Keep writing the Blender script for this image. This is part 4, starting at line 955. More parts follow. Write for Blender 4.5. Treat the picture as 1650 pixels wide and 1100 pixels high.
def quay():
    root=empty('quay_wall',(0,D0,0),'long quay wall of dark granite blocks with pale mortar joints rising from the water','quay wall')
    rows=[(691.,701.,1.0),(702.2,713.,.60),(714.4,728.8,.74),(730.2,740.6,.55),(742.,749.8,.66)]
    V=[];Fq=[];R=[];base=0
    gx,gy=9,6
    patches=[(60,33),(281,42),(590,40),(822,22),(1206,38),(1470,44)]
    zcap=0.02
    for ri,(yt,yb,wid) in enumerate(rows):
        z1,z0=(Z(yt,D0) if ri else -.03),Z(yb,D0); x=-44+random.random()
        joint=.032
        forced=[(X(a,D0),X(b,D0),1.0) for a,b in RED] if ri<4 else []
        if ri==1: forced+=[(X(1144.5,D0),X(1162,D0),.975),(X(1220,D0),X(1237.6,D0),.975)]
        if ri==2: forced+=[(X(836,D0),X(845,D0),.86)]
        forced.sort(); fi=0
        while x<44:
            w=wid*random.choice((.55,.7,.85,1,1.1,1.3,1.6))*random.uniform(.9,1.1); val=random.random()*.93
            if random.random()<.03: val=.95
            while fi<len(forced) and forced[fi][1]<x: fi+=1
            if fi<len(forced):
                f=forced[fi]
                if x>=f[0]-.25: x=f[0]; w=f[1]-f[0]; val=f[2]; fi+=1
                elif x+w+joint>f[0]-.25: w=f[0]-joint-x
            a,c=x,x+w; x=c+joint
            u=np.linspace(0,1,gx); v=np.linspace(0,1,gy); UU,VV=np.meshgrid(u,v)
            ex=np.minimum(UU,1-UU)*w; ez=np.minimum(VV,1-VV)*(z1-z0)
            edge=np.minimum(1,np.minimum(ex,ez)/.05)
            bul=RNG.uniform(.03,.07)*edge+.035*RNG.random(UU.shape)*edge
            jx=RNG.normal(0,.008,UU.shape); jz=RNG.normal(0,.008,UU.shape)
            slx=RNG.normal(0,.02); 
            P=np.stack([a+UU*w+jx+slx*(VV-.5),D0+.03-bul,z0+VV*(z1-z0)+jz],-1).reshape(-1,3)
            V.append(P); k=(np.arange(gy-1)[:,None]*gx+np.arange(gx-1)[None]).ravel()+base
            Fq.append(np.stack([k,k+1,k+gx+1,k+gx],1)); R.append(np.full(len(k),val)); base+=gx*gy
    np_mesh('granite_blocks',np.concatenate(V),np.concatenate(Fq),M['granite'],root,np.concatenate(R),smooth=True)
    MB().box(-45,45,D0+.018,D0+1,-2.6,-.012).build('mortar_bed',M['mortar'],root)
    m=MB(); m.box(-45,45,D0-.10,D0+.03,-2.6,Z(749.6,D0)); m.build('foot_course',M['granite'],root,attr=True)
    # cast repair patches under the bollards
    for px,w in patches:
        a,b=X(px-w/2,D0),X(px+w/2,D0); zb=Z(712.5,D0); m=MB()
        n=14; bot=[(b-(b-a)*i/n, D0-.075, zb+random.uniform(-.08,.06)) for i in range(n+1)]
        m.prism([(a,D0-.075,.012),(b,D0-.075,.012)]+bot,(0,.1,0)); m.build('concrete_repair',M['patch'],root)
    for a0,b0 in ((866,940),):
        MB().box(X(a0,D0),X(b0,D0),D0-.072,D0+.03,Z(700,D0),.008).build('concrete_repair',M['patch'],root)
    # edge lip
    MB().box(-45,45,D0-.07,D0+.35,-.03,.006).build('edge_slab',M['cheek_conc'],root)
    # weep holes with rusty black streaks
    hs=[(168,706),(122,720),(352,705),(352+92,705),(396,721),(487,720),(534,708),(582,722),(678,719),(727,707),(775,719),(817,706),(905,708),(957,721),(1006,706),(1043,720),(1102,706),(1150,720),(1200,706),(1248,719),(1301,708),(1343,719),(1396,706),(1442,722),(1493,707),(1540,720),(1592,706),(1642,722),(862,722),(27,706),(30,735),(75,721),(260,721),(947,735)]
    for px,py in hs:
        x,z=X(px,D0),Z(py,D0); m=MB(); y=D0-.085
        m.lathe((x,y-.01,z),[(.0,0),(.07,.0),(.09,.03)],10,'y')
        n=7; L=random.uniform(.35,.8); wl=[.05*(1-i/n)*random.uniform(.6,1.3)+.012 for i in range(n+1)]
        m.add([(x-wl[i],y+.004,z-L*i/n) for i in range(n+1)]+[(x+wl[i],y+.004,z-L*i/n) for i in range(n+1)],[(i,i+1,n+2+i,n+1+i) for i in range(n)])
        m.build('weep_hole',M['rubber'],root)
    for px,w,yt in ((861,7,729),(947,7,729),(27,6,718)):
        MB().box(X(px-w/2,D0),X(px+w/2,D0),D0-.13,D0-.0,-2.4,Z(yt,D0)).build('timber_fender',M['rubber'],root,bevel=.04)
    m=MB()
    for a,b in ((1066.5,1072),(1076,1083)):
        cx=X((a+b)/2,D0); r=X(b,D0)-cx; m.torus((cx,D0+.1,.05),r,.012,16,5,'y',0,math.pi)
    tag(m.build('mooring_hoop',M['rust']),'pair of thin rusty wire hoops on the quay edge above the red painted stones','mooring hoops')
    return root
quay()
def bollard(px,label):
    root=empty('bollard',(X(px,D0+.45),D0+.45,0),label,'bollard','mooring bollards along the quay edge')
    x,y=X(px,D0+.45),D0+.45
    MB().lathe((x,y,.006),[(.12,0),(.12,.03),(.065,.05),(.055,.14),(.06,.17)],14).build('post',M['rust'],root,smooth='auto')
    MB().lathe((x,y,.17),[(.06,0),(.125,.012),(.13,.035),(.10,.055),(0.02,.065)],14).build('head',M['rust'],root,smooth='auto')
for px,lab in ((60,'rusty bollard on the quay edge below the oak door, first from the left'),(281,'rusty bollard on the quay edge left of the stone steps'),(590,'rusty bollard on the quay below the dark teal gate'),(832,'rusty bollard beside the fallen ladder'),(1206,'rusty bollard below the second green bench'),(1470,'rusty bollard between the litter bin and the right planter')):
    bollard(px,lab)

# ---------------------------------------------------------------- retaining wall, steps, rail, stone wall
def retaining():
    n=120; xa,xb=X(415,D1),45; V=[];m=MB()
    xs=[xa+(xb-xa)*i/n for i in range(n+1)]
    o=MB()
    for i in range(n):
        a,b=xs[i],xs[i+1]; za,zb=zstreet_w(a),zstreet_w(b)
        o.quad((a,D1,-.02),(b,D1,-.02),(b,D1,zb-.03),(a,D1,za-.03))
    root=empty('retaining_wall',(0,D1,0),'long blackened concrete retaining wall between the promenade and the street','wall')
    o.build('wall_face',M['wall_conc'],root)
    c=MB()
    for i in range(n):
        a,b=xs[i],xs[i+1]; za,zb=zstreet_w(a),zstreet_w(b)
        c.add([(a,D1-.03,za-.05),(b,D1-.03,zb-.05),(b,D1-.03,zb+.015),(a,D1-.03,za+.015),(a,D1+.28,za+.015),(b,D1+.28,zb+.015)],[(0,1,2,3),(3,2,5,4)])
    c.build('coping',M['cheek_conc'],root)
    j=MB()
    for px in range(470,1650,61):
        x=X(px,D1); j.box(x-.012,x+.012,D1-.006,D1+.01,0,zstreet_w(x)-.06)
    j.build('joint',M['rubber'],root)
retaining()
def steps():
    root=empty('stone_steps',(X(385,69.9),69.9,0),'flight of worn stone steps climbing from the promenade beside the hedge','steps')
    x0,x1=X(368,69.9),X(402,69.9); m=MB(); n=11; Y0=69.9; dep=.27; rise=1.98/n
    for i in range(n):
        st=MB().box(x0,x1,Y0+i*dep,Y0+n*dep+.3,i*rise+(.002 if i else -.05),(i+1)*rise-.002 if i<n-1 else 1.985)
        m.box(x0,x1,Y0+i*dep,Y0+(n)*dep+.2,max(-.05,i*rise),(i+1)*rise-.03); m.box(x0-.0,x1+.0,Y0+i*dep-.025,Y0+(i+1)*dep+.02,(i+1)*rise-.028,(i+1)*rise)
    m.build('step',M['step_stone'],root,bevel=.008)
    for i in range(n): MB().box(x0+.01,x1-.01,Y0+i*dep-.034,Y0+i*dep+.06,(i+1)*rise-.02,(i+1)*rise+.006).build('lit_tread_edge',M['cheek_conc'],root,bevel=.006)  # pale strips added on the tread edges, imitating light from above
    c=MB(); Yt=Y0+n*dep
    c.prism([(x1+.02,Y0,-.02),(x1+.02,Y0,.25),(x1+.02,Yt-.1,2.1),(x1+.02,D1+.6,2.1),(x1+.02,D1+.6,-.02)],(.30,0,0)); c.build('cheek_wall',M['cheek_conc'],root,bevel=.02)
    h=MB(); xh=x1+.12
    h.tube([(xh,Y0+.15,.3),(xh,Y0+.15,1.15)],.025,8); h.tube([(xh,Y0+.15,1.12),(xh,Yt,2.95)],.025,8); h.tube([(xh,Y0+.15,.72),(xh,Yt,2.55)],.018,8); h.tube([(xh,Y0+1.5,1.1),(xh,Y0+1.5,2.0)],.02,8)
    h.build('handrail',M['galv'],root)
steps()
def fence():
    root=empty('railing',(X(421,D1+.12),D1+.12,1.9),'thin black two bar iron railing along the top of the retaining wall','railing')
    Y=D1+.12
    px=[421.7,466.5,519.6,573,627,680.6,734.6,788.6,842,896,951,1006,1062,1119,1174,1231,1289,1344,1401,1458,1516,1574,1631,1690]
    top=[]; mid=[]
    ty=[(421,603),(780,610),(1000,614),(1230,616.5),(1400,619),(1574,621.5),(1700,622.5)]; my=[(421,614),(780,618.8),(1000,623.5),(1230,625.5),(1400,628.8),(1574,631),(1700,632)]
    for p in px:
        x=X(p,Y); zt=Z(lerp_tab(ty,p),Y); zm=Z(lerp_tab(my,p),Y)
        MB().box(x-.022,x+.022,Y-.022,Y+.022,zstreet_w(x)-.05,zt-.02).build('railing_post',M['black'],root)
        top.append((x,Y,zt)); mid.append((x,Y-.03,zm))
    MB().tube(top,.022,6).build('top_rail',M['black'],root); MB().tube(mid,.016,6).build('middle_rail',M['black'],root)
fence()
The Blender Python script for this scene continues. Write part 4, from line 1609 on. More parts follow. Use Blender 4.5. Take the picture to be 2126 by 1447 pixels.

- - -

**WHAT IS EXPECTED**. Each line that has the word "parts" should be copied.

**FINISHED ANSWER**.
Keep writing the Blender script for this image. This is part 4, starting at line 955. More parts follow. Write for Blender 4.5. Treat the picture as 1650 pixels wide and 1100 pixels high.
The Blender Python script for this scene continues. Write part 4, from line 1609 on. More parts follow. Use Blender 4.5. Take the picture to be 2126 by 1447 pixels.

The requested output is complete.